### [Exercise data]
_ _ _

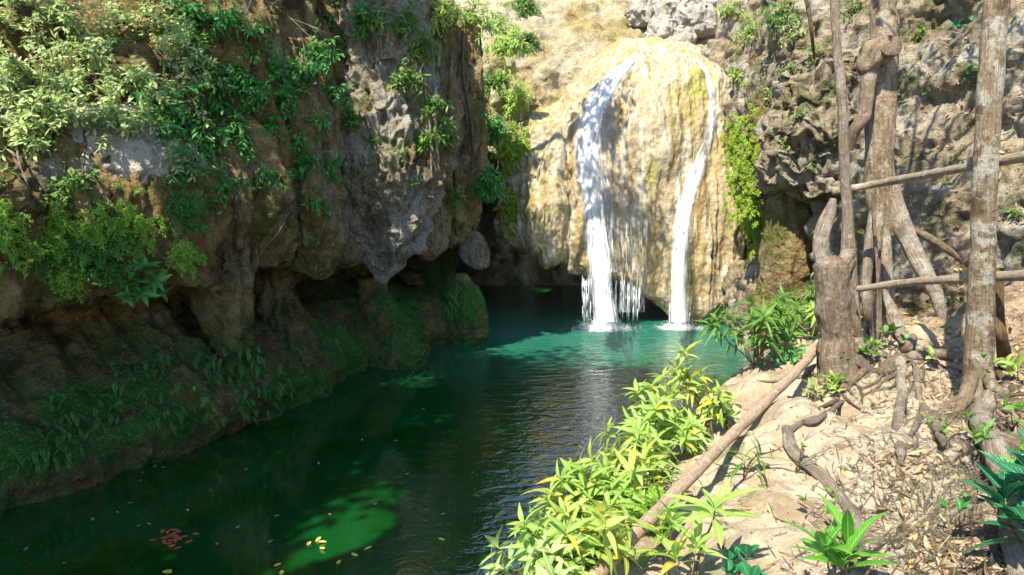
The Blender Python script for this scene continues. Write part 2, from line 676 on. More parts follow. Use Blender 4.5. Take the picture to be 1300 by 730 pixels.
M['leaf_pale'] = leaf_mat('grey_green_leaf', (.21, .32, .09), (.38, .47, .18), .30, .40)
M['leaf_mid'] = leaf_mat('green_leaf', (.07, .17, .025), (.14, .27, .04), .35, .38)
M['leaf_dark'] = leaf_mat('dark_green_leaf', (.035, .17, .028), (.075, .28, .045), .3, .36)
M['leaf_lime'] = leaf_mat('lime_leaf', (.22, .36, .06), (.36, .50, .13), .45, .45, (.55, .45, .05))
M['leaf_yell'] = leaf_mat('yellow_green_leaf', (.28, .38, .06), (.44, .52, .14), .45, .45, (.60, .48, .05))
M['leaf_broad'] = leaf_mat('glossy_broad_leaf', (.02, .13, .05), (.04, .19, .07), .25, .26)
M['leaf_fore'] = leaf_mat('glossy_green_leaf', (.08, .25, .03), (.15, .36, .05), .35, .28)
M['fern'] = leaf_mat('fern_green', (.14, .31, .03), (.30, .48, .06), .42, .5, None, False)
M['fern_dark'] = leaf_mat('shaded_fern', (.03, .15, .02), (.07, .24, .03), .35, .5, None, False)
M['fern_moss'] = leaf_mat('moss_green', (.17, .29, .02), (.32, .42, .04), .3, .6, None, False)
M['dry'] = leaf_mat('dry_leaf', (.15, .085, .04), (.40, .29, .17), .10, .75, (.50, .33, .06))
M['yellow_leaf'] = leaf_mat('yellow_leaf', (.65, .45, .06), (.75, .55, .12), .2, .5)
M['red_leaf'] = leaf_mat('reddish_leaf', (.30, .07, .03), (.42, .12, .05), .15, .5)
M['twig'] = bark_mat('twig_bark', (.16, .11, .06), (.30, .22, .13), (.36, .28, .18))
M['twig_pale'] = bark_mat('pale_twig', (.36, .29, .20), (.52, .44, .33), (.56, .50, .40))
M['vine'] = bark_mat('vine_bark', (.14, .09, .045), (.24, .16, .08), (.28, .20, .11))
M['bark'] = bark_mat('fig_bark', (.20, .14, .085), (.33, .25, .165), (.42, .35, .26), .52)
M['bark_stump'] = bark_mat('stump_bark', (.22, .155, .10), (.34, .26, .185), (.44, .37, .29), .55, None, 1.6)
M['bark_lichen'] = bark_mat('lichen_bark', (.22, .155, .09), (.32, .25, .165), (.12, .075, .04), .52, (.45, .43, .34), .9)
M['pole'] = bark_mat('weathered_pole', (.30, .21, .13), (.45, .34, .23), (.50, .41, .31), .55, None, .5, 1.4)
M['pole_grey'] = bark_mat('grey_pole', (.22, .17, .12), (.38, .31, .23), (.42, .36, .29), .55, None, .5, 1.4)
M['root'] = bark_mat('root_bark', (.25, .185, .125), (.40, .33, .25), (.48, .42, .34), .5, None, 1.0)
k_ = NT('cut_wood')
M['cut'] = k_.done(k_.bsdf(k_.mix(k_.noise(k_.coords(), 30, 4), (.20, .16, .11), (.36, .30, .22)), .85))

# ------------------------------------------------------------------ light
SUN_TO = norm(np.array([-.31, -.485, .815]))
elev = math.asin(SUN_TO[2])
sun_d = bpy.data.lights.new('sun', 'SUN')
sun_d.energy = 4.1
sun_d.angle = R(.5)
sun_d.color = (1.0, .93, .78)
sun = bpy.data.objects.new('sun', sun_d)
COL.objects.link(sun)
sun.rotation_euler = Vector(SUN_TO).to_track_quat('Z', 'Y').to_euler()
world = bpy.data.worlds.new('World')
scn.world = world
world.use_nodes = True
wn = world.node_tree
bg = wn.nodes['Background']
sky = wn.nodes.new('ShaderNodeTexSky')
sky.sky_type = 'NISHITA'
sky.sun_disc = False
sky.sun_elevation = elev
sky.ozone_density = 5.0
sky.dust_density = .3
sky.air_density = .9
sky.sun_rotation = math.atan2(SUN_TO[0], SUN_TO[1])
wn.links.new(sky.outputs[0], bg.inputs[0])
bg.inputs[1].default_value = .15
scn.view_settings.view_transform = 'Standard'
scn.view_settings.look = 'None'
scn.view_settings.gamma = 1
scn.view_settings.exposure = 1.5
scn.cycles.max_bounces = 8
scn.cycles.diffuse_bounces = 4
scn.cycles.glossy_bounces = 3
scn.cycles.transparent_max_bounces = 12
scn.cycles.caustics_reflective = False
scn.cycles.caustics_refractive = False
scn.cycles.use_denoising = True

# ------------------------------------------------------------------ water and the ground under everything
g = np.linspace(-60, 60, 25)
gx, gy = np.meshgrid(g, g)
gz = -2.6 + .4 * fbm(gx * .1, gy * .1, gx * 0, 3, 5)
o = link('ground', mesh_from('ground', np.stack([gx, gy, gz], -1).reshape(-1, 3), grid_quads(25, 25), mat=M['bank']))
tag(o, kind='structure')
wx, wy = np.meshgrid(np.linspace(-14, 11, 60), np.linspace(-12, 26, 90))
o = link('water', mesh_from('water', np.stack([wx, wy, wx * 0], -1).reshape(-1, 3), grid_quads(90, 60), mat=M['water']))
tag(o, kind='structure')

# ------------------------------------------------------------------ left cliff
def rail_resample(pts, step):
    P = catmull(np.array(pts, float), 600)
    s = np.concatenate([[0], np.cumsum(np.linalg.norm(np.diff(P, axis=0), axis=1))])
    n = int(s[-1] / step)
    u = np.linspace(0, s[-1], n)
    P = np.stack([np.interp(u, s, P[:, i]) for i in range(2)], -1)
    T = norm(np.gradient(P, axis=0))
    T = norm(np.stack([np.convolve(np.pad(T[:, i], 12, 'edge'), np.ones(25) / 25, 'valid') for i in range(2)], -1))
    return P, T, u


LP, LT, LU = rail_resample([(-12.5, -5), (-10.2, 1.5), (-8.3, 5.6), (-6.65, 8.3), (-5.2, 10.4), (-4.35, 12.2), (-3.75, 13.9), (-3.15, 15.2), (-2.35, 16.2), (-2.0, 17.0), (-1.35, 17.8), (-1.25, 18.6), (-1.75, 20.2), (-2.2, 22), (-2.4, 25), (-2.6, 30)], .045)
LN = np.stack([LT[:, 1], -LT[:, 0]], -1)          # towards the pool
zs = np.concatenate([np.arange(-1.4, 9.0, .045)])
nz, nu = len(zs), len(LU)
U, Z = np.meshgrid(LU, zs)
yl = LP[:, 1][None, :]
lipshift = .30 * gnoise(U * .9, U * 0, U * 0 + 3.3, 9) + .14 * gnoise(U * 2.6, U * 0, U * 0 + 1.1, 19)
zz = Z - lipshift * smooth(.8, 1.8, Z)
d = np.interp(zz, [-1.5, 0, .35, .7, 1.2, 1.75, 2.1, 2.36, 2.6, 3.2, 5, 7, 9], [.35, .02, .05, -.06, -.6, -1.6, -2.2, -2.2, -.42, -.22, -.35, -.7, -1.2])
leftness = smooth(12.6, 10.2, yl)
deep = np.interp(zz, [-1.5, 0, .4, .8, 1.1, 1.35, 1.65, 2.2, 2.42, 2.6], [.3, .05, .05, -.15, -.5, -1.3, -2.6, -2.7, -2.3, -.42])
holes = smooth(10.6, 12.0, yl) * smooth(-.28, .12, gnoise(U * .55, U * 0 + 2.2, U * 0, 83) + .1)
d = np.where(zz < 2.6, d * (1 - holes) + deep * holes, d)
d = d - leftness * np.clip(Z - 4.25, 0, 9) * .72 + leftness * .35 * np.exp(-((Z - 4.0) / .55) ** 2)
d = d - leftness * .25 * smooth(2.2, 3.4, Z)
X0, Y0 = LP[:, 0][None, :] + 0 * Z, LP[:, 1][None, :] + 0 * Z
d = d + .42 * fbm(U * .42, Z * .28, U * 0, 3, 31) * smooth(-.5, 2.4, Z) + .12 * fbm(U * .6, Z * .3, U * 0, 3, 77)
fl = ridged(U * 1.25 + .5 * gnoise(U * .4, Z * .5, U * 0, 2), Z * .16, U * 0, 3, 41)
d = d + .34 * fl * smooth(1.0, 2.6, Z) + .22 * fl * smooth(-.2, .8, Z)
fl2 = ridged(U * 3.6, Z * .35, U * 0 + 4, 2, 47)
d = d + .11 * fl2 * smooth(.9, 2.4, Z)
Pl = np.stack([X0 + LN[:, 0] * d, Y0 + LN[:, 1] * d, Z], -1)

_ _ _

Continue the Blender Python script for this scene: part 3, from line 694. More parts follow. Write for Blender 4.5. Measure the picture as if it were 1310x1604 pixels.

_ _ _

### [Exercise prompt]
In the listing above, locate the line containing "(.075, .28, .045), .3, .36)" and the line containing "(.30, .48, .06), .42, .5, None, False)", then transcribe both and every line between them verbatim.

### [Written solution]
M['leaf_dark'] = leaf_mat('dark_green_leaf', (.035, .17, .028), (.075, .28, .045), .3, .36)
M['leaf_lime'] = leaf_mat('lime_leaf', (.22, .36, .06), (.36, .50, .13), .45, .45, (.55, .45, .05))
M['leaf_yell'] = leaf_mat('yellow_green_leaf', (.28, .38, .06), (.44, .52, .14), .45, .45, (.60, .48, .05))
M['leaf_broad'] = leaf_mat('glossy_broad_leaf', (.02, .13, .05), (.04, .19, .07), .25, .26)
M['leaf_fore'] = leaf_mat('glossy_green_leaf', (.08, .25, .03), (.15, .36, .05), .35, .28)
M['fern'] = leaf_mat('fern_green', (.14, .31, .03), (.30, .48, .06), .42, .5, None, False)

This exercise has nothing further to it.